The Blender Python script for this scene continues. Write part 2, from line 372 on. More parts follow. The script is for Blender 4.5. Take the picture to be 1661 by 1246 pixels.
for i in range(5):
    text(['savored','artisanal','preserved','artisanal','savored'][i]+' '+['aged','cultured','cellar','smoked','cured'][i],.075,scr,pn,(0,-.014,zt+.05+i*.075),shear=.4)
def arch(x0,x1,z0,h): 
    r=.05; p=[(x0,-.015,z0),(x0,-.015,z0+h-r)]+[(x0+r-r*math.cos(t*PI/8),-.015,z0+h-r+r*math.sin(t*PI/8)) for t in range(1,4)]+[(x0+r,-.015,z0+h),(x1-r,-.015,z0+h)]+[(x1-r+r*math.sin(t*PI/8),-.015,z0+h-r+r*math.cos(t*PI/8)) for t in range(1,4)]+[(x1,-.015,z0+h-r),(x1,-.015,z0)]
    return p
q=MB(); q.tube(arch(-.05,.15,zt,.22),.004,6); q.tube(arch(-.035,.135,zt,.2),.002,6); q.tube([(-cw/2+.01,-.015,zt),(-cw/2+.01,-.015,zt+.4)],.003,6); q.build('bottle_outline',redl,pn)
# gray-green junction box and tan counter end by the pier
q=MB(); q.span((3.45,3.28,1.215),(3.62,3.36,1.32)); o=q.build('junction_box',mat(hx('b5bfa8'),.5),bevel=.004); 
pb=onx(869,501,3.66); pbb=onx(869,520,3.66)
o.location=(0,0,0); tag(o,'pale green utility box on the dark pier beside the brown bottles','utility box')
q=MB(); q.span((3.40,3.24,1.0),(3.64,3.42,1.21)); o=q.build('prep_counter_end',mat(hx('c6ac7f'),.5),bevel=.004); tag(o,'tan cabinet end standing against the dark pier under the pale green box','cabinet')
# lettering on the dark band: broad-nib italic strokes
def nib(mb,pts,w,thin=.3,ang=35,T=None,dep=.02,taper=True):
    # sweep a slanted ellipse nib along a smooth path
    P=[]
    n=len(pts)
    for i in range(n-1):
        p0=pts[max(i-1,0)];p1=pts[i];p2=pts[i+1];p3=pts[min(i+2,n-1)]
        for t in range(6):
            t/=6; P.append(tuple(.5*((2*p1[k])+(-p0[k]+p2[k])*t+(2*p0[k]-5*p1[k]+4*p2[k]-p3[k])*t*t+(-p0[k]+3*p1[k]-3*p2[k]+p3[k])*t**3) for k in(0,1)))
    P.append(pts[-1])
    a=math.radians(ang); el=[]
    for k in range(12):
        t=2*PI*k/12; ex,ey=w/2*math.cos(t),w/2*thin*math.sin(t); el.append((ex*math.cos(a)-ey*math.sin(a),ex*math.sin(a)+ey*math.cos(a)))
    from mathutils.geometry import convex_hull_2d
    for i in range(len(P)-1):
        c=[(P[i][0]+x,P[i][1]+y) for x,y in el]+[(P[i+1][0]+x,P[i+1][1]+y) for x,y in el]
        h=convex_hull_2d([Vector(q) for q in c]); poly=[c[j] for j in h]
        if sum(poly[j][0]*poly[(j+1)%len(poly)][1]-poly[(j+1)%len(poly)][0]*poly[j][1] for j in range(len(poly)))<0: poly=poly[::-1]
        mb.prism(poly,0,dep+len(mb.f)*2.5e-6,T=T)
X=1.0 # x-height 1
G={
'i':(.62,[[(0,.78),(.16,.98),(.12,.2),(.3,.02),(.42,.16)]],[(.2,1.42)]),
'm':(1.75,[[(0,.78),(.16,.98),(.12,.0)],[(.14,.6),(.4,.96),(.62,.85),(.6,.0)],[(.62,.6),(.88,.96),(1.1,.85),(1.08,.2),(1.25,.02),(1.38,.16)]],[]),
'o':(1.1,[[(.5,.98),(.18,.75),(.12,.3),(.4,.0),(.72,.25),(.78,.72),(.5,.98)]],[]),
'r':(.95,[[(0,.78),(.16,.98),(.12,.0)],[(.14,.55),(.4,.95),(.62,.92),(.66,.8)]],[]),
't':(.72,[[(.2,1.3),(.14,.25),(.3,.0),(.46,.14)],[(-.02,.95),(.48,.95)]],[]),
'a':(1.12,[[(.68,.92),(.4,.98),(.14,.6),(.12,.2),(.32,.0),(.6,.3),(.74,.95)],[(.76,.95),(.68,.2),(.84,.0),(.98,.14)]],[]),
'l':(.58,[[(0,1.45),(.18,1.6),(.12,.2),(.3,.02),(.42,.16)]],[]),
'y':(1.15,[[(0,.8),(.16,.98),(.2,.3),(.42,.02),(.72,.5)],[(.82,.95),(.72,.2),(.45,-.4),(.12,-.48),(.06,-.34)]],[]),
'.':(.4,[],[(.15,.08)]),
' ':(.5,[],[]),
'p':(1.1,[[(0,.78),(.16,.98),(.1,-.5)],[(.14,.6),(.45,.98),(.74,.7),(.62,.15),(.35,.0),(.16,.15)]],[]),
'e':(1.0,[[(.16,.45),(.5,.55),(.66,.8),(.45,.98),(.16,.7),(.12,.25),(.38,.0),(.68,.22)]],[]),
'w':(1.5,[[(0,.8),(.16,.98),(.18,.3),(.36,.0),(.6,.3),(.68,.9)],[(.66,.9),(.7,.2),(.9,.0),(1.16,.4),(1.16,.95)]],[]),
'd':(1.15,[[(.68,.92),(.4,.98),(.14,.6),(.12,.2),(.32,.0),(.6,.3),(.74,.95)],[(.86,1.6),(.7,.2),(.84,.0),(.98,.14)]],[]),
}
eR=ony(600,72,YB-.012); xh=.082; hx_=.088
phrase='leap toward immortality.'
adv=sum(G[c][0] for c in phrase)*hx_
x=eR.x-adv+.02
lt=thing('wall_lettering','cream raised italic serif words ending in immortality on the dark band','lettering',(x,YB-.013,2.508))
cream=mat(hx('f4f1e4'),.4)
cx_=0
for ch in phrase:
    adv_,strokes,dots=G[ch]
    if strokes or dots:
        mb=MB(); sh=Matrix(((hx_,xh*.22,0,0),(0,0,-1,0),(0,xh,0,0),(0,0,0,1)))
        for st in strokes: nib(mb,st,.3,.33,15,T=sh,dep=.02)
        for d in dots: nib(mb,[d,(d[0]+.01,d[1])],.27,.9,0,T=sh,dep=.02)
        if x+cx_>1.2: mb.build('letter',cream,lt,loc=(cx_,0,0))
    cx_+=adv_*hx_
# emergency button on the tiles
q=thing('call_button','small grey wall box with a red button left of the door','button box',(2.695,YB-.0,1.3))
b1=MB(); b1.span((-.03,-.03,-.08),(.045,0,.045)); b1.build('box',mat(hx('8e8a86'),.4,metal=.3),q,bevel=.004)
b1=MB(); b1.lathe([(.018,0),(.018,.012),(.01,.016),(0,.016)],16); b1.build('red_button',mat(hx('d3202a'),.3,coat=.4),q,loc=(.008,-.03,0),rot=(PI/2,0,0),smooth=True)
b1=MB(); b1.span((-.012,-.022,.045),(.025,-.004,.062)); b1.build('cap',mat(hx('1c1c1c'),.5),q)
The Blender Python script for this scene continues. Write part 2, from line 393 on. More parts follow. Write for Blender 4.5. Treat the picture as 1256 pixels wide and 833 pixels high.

**What needs to be done**:
Going through the data, tally the lines containing "this" and report only the result.

**Solution**:
2